## The exercise
Copy exactly, please, the lines of the data from its start through the line containing "PI = math.pi".

[Stored entries]
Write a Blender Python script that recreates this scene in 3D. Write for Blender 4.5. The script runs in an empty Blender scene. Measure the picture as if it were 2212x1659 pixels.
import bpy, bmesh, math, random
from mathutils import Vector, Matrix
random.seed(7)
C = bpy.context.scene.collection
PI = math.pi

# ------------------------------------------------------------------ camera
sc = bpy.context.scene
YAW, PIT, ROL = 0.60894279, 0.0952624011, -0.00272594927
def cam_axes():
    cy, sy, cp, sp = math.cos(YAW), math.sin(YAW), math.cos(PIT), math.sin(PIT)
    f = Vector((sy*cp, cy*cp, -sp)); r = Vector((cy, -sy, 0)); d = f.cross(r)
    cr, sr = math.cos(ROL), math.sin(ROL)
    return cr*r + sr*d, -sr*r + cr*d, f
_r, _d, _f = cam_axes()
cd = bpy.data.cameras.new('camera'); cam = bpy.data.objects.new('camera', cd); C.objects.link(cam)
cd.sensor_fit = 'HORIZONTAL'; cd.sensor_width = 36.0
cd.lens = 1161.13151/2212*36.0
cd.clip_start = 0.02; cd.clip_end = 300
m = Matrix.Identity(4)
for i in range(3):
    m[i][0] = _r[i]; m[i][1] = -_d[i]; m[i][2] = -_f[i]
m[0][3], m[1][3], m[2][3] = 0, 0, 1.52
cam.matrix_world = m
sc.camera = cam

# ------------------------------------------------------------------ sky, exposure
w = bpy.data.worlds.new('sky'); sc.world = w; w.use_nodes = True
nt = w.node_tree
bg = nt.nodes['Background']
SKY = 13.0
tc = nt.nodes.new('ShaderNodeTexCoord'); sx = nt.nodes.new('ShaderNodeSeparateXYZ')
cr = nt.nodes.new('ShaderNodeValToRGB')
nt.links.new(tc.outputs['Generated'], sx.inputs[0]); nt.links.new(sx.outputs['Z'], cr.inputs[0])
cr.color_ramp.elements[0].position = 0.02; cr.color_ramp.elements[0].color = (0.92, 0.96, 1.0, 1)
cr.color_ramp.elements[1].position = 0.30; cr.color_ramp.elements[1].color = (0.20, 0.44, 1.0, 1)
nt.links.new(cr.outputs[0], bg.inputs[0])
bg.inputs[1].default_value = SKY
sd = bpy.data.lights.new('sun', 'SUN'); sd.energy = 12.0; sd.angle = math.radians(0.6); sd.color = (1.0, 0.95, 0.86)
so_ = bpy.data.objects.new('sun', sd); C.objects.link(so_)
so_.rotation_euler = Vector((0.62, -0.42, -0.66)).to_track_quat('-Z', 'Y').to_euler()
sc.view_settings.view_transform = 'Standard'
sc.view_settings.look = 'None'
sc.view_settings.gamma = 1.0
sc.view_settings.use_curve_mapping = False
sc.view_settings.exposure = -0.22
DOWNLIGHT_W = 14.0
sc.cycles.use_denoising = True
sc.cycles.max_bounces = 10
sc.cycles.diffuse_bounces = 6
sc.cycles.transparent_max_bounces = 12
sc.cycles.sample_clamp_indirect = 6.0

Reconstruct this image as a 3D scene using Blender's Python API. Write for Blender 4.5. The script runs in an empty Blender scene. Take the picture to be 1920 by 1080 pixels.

## Response
Write a Blender Python script that recreates this scene in 3D. Write for Blender 4.5. The script runs in an empty Blender scene. Measure the picture as if it were 2212x1659 pixels.
import bpy, bmesh, math, random
from mathutils import Vector, Matrix
random.seed(7)
C = bpy.context.scene.collection
PI = math.pi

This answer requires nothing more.